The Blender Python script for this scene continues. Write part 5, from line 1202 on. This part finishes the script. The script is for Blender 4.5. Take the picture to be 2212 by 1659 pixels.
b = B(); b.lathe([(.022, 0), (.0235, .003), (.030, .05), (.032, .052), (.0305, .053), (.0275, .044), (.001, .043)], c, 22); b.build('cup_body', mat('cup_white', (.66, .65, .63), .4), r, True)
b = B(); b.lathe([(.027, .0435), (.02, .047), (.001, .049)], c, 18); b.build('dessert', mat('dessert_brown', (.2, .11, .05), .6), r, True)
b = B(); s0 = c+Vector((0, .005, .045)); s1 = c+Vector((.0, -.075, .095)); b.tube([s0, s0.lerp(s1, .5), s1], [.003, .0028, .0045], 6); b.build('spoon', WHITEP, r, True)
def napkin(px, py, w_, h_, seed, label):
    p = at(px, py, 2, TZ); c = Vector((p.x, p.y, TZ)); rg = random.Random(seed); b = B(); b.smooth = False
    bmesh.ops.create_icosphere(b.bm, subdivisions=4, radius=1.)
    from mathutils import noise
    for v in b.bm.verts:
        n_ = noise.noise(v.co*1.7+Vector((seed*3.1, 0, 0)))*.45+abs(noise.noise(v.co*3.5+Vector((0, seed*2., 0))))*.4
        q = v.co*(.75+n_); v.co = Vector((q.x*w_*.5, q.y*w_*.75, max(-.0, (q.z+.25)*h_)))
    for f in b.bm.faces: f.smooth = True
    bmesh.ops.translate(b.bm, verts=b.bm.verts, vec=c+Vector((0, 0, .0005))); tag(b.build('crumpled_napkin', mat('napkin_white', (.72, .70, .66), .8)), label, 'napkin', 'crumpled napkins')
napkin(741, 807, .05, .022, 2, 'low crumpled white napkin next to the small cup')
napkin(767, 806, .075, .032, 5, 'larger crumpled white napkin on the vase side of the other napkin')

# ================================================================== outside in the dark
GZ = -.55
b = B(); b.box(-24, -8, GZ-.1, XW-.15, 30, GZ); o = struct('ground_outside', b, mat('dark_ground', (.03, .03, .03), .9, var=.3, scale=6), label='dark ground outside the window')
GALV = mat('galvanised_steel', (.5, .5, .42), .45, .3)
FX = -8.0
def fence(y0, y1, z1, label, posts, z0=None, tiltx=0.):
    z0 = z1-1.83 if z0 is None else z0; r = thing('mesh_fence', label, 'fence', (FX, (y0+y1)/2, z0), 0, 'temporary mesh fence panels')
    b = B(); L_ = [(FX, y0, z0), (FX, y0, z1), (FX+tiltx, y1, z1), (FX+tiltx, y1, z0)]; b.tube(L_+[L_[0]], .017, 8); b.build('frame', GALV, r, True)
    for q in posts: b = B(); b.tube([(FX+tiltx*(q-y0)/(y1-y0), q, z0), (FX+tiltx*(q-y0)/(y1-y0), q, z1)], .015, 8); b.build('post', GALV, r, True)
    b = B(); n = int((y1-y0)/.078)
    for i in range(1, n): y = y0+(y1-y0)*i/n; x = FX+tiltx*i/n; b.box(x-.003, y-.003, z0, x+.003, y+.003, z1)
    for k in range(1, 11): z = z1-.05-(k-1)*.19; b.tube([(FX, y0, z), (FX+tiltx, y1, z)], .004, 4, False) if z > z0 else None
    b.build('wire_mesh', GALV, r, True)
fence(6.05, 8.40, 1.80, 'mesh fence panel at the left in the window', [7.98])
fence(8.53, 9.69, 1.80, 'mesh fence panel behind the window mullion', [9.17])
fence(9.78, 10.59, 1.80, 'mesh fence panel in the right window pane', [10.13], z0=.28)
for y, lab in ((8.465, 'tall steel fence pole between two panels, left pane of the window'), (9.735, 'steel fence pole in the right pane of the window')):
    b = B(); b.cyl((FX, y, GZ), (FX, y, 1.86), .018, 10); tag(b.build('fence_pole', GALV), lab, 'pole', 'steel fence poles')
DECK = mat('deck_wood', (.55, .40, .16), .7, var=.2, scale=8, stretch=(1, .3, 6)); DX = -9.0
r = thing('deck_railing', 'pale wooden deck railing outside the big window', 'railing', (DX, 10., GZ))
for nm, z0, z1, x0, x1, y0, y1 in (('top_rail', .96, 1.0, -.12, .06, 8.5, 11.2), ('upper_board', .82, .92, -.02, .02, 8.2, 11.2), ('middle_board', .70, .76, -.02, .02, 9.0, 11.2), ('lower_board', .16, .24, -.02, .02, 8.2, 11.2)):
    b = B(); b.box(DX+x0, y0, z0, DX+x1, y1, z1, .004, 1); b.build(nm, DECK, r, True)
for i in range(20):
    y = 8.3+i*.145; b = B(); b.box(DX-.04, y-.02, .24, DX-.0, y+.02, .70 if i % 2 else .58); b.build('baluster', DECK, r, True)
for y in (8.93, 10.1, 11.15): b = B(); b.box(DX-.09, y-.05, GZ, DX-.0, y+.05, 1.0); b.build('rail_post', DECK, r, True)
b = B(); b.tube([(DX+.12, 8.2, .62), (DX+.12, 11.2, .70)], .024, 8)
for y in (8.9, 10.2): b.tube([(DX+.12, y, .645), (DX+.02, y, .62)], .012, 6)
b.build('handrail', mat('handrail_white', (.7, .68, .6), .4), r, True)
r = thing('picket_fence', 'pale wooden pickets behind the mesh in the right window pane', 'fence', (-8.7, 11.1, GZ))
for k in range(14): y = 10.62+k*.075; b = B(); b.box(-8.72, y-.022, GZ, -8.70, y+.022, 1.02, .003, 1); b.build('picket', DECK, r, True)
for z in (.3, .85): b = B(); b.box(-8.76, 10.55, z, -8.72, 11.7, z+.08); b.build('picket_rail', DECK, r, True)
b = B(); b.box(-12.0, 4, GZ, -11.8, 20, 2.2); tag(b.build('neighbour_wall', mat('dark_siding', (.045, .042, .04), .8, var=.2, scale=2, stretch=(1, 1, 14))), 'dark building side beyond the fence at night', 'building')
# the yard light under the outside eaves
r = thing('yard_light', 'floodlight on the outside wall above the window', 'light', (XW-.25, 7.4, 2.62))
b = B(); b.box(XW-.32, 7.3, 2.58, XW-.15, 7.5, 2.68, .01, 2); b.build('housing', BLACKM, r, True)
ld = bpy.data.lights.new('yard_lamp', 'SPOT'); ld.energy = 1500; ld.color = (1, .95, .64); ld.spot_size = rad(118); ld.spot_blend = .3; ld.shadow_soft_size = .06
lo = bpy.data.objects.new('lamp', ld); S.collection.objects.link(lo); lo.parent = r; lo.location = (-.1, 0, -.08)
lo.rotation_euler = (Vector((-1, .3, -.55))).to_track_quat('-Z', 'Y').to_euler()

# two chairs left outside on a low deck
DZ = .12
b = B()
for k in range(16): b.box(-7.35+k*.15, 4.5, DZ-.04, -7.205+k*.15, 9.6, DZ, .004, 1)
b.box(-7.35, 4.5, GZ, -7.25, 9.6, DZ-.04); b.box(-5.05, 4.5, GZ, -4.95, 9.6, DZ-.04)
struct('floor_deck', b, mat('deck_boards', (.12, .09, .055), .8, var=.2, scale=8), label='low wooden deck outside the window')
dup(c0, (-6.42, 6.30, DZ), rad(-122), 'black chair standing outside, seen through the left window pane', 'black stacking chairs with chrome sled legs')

........

:: Objective ::
From the listing above, extract every line exactly as it stands.

:: Solution to the exercise ::
The Blender Python script for this scene continues. Write part 5, from line 1202 on. This part finishes the script. The script is for Blender 4.5. Take the picture to be 2212 by 1659 pixels.
b = B(); b.lathe([(.022, 0), (.0235, .003), (.030, .05), (.032, .052), (.0305, .053), (.0275, .044), (.001, .043)], c, 22); b.build('cup_body', mat('cup_white', (.66, .65, .63), .4), r, True)
b = B(); b.lathe([(.027, .0435), (.02, .047), (.001, .049)], c, 18); b.build('dessert', mat('dessert_brown', (.2, .11, .05), .6), r, True)
b = B(); s0 = c+Vector((0, .005, .045)); s1 = c+Vector((.0, -.075, .095)); b.tube([s0, s0.lerp(s1, .5), s1], [.003, .0028, .0045], 6); b.build('spoon', WHITEP, r, True)
def napkin(px, py, w_, h_, seed, label):
    p = at(px, py, 2, TZ); c = Vector((p.x, p.y, TZ)); rg = random.Random(seed); b = B(); b.smooth = False
    bmesh.ops.create_icosphere(b.bm, subdivisions=4, radius=1.)
    from mathutils import noise
    for v in b.bm.verts:
        n_ = noise.noise(v.co*1.7+Vector((seed*3.1, 0, 0)))*.45+abs(noise.noise(v.co*3.5+Vector((0, seed*2., 0))))*.4
        q = v.co*(.75+n_); v.co = Vector((q.x*w_*.5, q.y*w_*.75, max(-.0, (q.z+.25)*h_)))
    for f in b.bm.faces: f.smooth = True
    bmesh.ops.translate(b.bm, verts=b.bm.verts, vec=c+Vector((0, 0, .0005))); tag(b.build('crumpled_napkin', mat('napkin_white', (.72, .70, .66), .8)), label, 'napkin', 'crumpled napkins')
napkin(741, 807, .05, .022, 2, 'low crumpled white napkin next to the small cup')
napkin(767, 806, .075, .032, 5, 'larger crumpled white napkin on the vase side of the other napkin')

# ================================================================== outside in the dark
GZ = -.55
b = B(); b.box(-24, -8, GZ-.1, XW-.15, 30, GZ); o = struct('ground_outside', b, mat('dark_ground', (.03, .03, .03), .9, var=.3, scale=6), label='dark ground outside the window')
GALV = mat('galvanised_steel', (.5, .5, .42), .45, .3)
FX = -8.0
def fence(y0, y1, z1, label, posts, z0=None, tiltx=0.):
    z0 = z1-1.83 if z0 is None else z0; r = thing('mesh_fence', label, 'fence', (FX, (y0+y1)/2, z0), 0, 'temporary mesh fence panels')
    b = B(); L_ = [(FX, y0, z0), (FX, y0, z1), (FX+tiltx, y1, z1), (FX+tiltx, y1, z0)]; b.tube(L_+[L_[0]], .017, 8); b.build('frame', GALV, r, True)
    for q in posts: b = B(); b.tube([(FX+tiltx*(q-y0)/(y1-y0), q, z0), (FX+tiltx*(q-y0)/(y1-y0), q, z1)], .015, 8); b.build('post', GALV, r, True)
    b = B(); n = int((y1-y0)/.078)
    for i in range(1, n): y = y0+(y1-y0)*i/n; x = FX+tiltx*i/n; b.box(x-.003, y-.003, z0, x+.003, y+.003, z1)
    for k in range(1, 11): z = z1-.05-(k-1)*.19; b.tube([(FX, y0, z), (FX+tiltx, y1, z)], .004, 4, False) if z > z0 else None
    b.build('wire_mesh', GALV, r, True)
fence(6.05, 8.40, 1.80, 'mesh fence panel at the left in the window', [7.98])
fence(8.53, 9.69, 1.80, 'mesh fence panel behind the window mullion', [9.17])
fence(9.78, 10.59, 1.80, 'mesh fence panel in the right window pane', [10.13], z0=.28)
for y, lab in ((8.465, 'tall steel fence pole between two panels, left pane of the window'), (9.735, 'steel fence pole in the right pane of the window')):
    b = B(); b.cyl((FX, y, GZ), (FX, y, 1.86), .018, 10); tag(b.build('fence_pole', GALV), lab, 'pole', 'steel fence poles')
DECK = mat('deck_wood', (.55, .40, .16), .7, var=.2, scale=8, stretch=(1, .3, 6)); DX = -9.0
r = thing('deck_railing', 'pale wooden deck railing outside the big window', 'railing', (DX, 10., GZ))
for nm, z0, z1, x0, x1, y0, y1 in (('top_rail', .96, 1.0, -.12, .06, 8.5, 11.2), ('upper_board', .82, .92, -.02, .02, 8.2, 11.2), ('middle_board', .70, .76, -.02, .02, 9.0, 11.2), ('lower_board', .16, .24, -.02, .02, 8.2, 11.2)):
    b = B(); b.box(DX+x0, y0, z0, DX+x1, y1, z1, .004, 1); b.build(nm, DECK, r, True)
for i in range(20):
    y = 8.3+i*.145; b = B(); b.box(DX-.04, y-.02, .24, DX-.0, y+.02, .70 if i % 2 else .58); b.build('baluster', DECK, r, True)
for y in (8.93, 10.1, 11.15): b = B(); b.box(DX-.09, y-.05, GZ, DX-.0, y+.05, 1.0); b.build('rail_post', DECK, r, True)
b = B(); b.tube([(DX+.12, 8.2, .62), (DX+.12, 11.2, .70)], .024, 8)
for y in (8.9, 10.2): b.tube([(DX+.12, y, .645), (DX+.02, y, .62)], .012, 6)
b.build('handrail', mat('handrail_white', (.7, .68, .6), .4), r, True)
r = thing('picket_fence', 'pale wooden pickets behind the mesh in the right window pane', 'fence', (-8.7, 11.1, GZ))
for k in range(14): y = 10.62+k*.075; b = B(); b.box(-8.72, y-.022, GZ, -8.70, y+.022, 1.02, .003, 1); b.build('picket', DECK, r, True)
for z in (.3, .85): b = B(); b.box(-8.76, 10.55, z, -8.72, 11.7, z+.08); b.build('picket_rail', DECK, r, True)
b = B(); b.box(-12.0, 4, GZ, -11.8, 20, 2.2); tag(b.build('neighbour_wall', mat('dark_siding', (.045, .042, .04), .8, var=.2, scale=2, stretch=(1, 1, 14))), 'dark building side beyond the fence at night', 'building')
# the yard light under the outside eaves
r = thing('yard_light', 'floodlight on the outside wall above the window', 'light', (XW-.25, 7.4, 2.62))
b = B(); b.box(XW-.32, 7.3, 2.58, XW-.15, 7.5, 2.68, .01, 2); b.build('housing', BLACKM, r, True)
ld = bpy.data.lights.new('yard_lamp', 'SPOT'); ld.energy = 1500; ld.color = (1, .95, .64); ld.spot_size = rad(118); ld.spot_blend = .3; ld.shadow_soft_size = .06
lo = bpy.data.objects.new('lamp', ld); S.collection.objects.link(lo); lo.parent = r; lo.location = (-.1, 0, -.08)
lo.rotation_euler = (Vector((-1, .3, -.55))).to_track_quat('-Z', 'Y').to_euler()

# two chairs left outside on a low deck
DZ = .12
b = B()
for k in range(16): b.box(-7.35+k*.15, 4.5, DZ-.04, -7.205+k*.15, 9.6, DZ, .004, 1)
b.box(-7.35, 4.5, GZ, -7.25, 9.6, DZ-.04); b.box(-5.05, 4.5, GZ, -4.95, 9.6, DZ-.04)
struct('floor_deck', b, mat('deck_boards', (.12, .09, .055), .8, var=.2, scale=8), label='low wooden deck outside the window')
dup(c0, (-6.42, 6.30, DZ), rad(-122), 'black chair standing outside, seen through the left window pane', 'black stacking chairs with chrome sled legs')